Hence what we should censure in others, we excuse in young beginners, especially if they are suddenly awakened. I say excuse, for we never wish to justify ignorance, imprudence, and rashness. God is not the God of confusion: "Let every thing," says the Apostle, "be done decently, and in order." Religion is not to draw us off from our business and callings. Neither are we to leave our places and stations in life, even in pursuit of things good in themselves. When the demoniac had been dispossessed, he besought the Saviour that he might be with him. Yet "Jesus suffered him not;" but said, Return to thine own house, and show how great things God hath done for thee. And, says Paul to the Thessalonians, "Study to be quiet, and to do your own business, and to work with your own hands;" to provide things honest in the sight of all men; to maintain your families without dependence, and have, to give to him that needeth; and to preserve your religion from censure. We are not, therefore, to abandon our water-pots. We are not to be careless of our worldly substance, but to preserve and use it. Witness the cautions in Scripture against suretyship, and backing bills, and the admonition, "Gather up the fragments that remain, that nothing be lost." Yet those who are born from above, and bound for glory, are only strangers and pilgrims upon earth; and they who have found the pearl of great price, will not, and cannot, feel towards worldly things as they once did. They cannot be so anxious to gain them; so overjoyed in possessing them; so depressed in losing them. And they will be willing to forsake whatever the service of God requires them to part with, however dear or valuable. Thus Matthew, sitting at the receipt of custom, upon hearing the call, "Follow me," "arose, and followed him."

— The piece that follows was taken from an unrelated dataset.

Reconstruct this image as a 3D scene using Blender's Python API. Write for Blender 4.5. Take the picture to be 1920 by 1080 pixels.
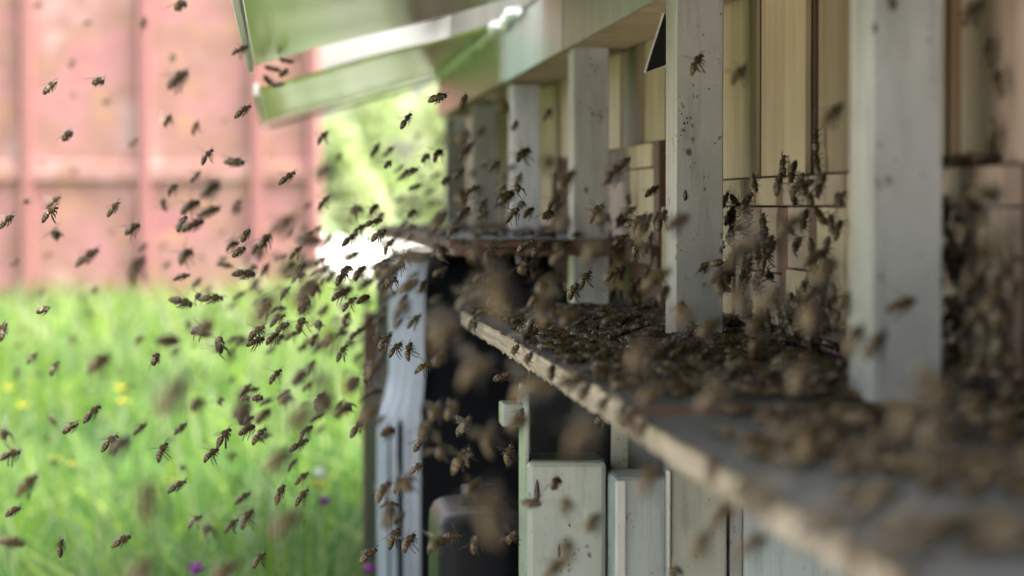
import bpy, bmesh, math, random
import numpy as np
from mathutils import Vector, Matrix, Euler

for o in list(bpy.data.objects):
    bpy.data.objects.remove(o)
C = bpy.context.scene.collection
S = bpy.context.scene
R = math.radians
random.seed(11)

# ------------------------------------------------------------------ camera
EYE = Vector((0, 0, 0.75))
FPX = 5333.33
YAW = math.atan(435 / FPX)
PIT = math.atan(153 / FPX)
cam = bpy.data.cameras.new('camera')
cam.lens = 100
cam.sensor_width = 36
cam.clip_start = 0.02
cam.clip_end = 2000
cam.dof.use_dof = True
cam.dof.focus_distance = 1.72
cam.dof.aperture_fstop = 9.5
camo = bpy.data.objects.new('camera', cam)
camo.location = EYE
camo.rotation_euler = (R(90) - PIT, 0, -YAW)
C.objects.link(camo)
S.camera = camo
CR = Euler(camo.rotation_euler).to_matrix()

# ------------------------------------------------------------------ world, sun, exposure
w = bpy.data.worlds.new('World')
S.world = w
w.use_nodes = True
nt = w.node_tree
sky = nt.nodes.new('ShaderNodeTexSky')
sky.sky_type = 'NISHITA'
sky.sun_disc = False
SUN_EL, SUN_AZ = 61, 105            # azimuth clockwise from +Y
sky.sun_elevation = R(SUN_EL)
sky.sun_rotation = R(SUN_AZ)
sky.air_density = 1.0
sky.dust_density = 6.0
sky.ozone_density = 0.6
veil = nt.nodes.new('ShaderNodeHueSaturation')      # bright thin overcast: paler and whiter than a clear sky
veil.inputs['Saturation'].default_value = 0.4
veil.inputs['Value'].default_value = 2.1
warm = nt.nodes.new('ShaderNodeMix'); warm.data_type = 'RGBA'; warm.blend_type = 'MULTIPLY'; warm.inputs[0].default_value = 1
warm.inputs[7].default_value = (1.0, 0.985, 0.93, 1)
nt.links.new(sky.outputs[0], veil.inputs['Color'])
nt.links.new(veil.outputs[0], warm.inputs[6])
nt.links.new(warm.outputs[2], nt.nodes['Background'].inputs[0])
nt.nodes['Background'].inputs[1].default_value = 0.15
sun = bpy.data.lights.new('sun', 'SUN')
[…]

Perhaps she left it, as it would have proved a hinderance to her speed. The king's business requires haste. In this she was now engaged, and burning with zeal, she could not bear the thought of losing a moment in communicating the knowledge she possessed; and of saying to her neighbours, Come, see a man which told me all things that ever I did; is not this the Christ? She knew the importance of the case. And she knew the brevity and uncertainty of the opportunity. It was not the gratification of their curiosity — it was their life. And if he withdrew from the well before they arrived, the day of their visitation might never return.

Upon the same principles, let us get rid of every impediment, and avoid every delay, not only in gaining good for ourselves, but in doing good to others. All is pending the moment. "Whatsoever thy hand findeth to do, do it with thy might. There is no work, nor device, nor knowledge, nor wisdom, in the grave, whither thou goest."